In Eminem Streaming Lawsuit, Is Spotify or Kobalt At Fault? Judge Says It’s Too Early To Say

A federal judge says there will be no quick decision on whether Spotify or Kobalt is ultimately on the hook in a lawsuit that claims Eminem’s music was streamed illegally “billions” of times on the platform.

Eminem’s publisher, Eight Mile Style, sued Spotify in 2019, claiming the streamer had failed to secure proper licenses for hundreds of the rapper’s songs. Spotify quickly blamed Kobalt, arguing the rights management firm had given it the greenlight to stream the songs. Kobalt has strongly denied the claim.

So is Eminem’s lawsuit Spotify’s problem, or is it Kobalt’s?

In a ruling Wednesday, Judge Aleta Trauger said that crucial question wouldn’t be answered any time soon. Rejecting Spotify’s request to tackle that issue early, the judge said Kobalt should be allowed to retain expert witnesses to help prove that it’s not liable.

“Spotify argues that an early resolution of that issue would remove uncertainty and potentially speed the resolution of this case, which may well be true,” Judge Trauger wrote. “Kobalt, however, argues that addressing the issue of indemnity now would be premature, particularly in light of the fact that there has, at this point, been no expert discovery.”

In its lawsuit, Eight Mile Style claimed Spotify had streamed hundreds of Eminem’s songs – including highly lucrative tracks like “Lose Yourself” – billions of times without properly securing mechanical licenses.
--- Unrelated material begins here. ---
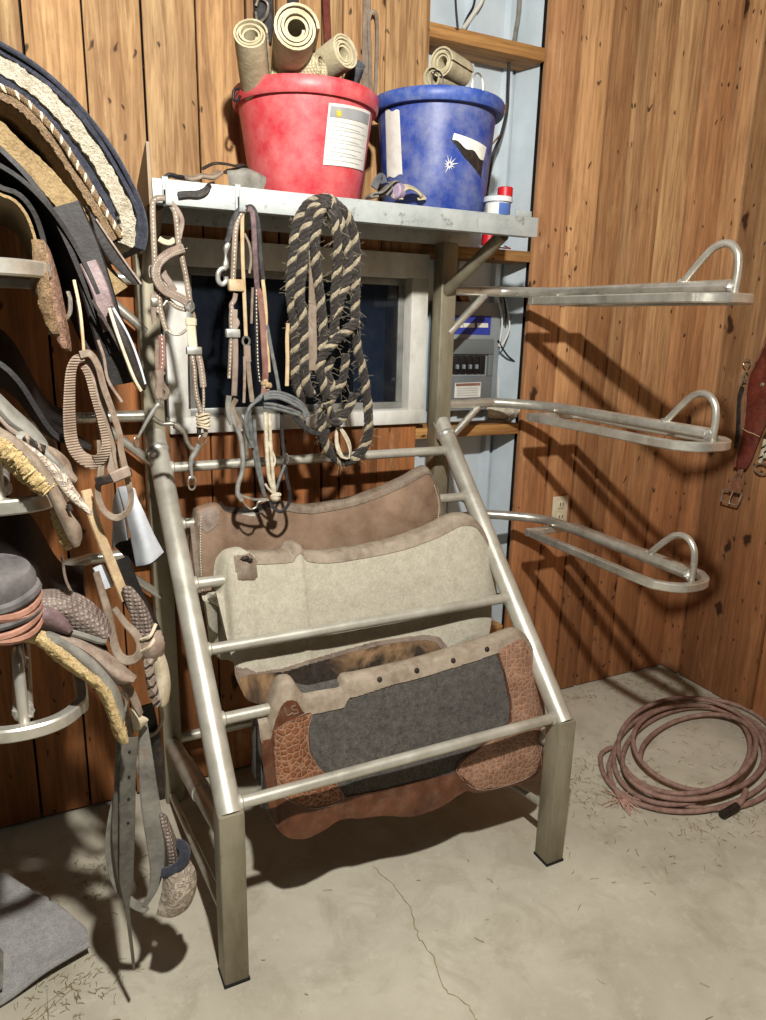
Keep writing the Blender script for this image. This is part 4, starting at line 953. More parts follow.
tpart(b1, 'curb_chain', A1([(158, 720), (182, 688), (196, 700)]), .003, 'chrome'); m_ = MB(); cc_ = catmull(A1([(180, 870), (210, 905), (250, 918), (285, 908), (316, 880)]), 5)
for k, p in enumerate(cc_): blob(m_, p, (.0042, .0028, .0024), 0, 6, 4)
m_.build('curb_chain', 'bitmetal', b1)
part(b1, 'cheek_piece', A2([(112, 0), (108, 60), (106, 130), (112, 190)]), .010, .004, 'lea_dusty'); part(b1, 'cheek_piece', A2([(136, -30), (142, 60), (142, 140), (128, 210)]), .016, .005, 'lea_redpale', .009)
part(b1, 'knotted_lace', A2([(116, 190), (126, 250), (124, 300), (118, 340), (126, 370)]), .018, .010, 'lea_pink'); part(b1, 'knotted_lace', A2([(150, 200), (130, 240), (150, 290), (174, 330), (160, 366), (128, 366)]), .012, .007, 'lea_dusty')
ring(b1, 'bit_ring', A2([(122, 398)])[0], .006, .011, .0026, 'bitmetal')
tpart(b1, 'bit_shank', A2([(122, 408), (104, 424), (80, 460), (56, 498), (34, 536), (8, 585), (-14, 624)]), lambda t: .0062-.003*t, 'bitsilver')
ring(b1, 'bit_ring', P(136, 442, YH), .006, .0115, .0022, 'bitmetal', .5)
tpart(b1, 'mouthpiece', A2([(82, 496), (112, 520), (150, 536), (205, 534), (232, 548), (266, 578), (286, 604), (296, 640), (312, 672), (340, 700)]), .0055, 'bitmetal', n=10)
tpart(b1, 'mouthpiece_roller', A2([(222, 542), (250, 562), (272, 588)]), .0085, 'bitmetal', n=10)
part(b1, 'cheek_piece', A1([(340, 750), (362, 770), (372, 820)]), .008, .004, 'lea_dusty')
m_ = MB(); ribbon(m_, catmull(A1([(346, 800), (346, 850), (352, 930), (360, 1010)]), 5), .022, .006); ribbon(m_, catmull(A1([(346, 806), (346, 850)]), 5), .026, .010); m_.build('cheek_end', 'lea_cream', b1)
m_ = MB(); p = A2([(344, 68)])[0]; box(m_, tuple(p+V((-.018, -.008, -.009))), tuple(p+V((.018, .006, .009))), .003); m_.build('strap_keeper', 'bitsilver', b1)
part(b1, 'rein_end', A2([(330, 90), (346, 190), (350, 280), (366, 380), (392, 470)]), .012, .005, 'lea_dusty', .0075); part(b1, 'rein_end', A2([(372, 90), (392, 190), (405, 300)]), .015, .005, 'lea_pink', .0075); part(b1, 'rein_end', A2([(404, 300), (406, 380), (402, 470)]), .007, .004, 'lea_dusty', .0075)
part(b1, 'hanging_lace', A2([(312, 0), (312, 200), (318, 440)]), .005, .003, 'lea_dark')
m_ = MB(); p = A2([(404, 516)])[0]; blob(m_, p, (.014, .012, .020), 0, 10, 8, .05)
for k in range(5): tube(m_, [p+V((math.cos(a)*.0155, math.sin(a)*.0135, -.015+k*.0075+.003*math.sin(a*2+k))) for a in [2*math.pi*j/14 for j in range(14)]], .0026, 6, True)
m_.build('braided_knot', 'lea_cream', b1)
part(b1, 'rein_end', A2([(380, 545), (376, 590), (385, 615)]), .010, .006, 'lea_dark'); part(b1, 'rein_end', A2([(412, 550), (420, 590), (410, 620)]), .010, .005, 'lea_dusty')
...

The 2018 passage of the Music Modernization Act was designed to fix that problem, but Eight Mile Style said Spotify had essentially ignored the law’s requirements and was still on the hook.

Faced with those allegations, Spotify responded by blaming Kobalt. In a May 2020 complaint, Spotify said it had signed a licensing deal with Kobalt for the songs at issue, meaning any liability of their use was ultimately Kobalt’s fault: “It is Kobalt that bears ultimate responsibility should Eight Mile prevail.”

For its part, Kobalt says it lacked the authority to license the songs at issue and didn’t purport to do so. In statements to the press, it has called Spotify’s accusations “baseless” and a mischaracterization of its licensing agreement with the streamer.

Earlier this year, Spotify moved to quickly end that dispute, seeking the right to ask for a so-called summary judgment that would resolve the issue once and for all. The company said the contract was crystal clear, requiring Kobalt to “indemnify” Spotify in such situations.

But in Wednesday’s decision, Judge Trauger said that music industry contracts are often more complex than they appear on paper and that she would likely need to see expert analysis before she could decide which company was interpreting the agreement correctly.

“All of the underlying transactions and events at issue occurred against the unique backdrop of the music publishing industry, with its preexisting norms, customs, and terminology, which can be opaque to outsiders unversed in industry practice,” The judge wrote. “Expert testimony is likely to be the clearest, most comprehensive way for a finder of fact to cut through the thicket of highly specialized knowledge that frames this dispute.”

Though she agreed with Spotify that there are “obvious reasons why Kobalt itself might wish to know, sooner rather than later, whether it should expect to be liable for indemnification in this case,” the judge said Kobalt had offered valid arguments for punting the decision to later in the case.

Both side’s attorneys did not immediately return requests for comment on Thursday.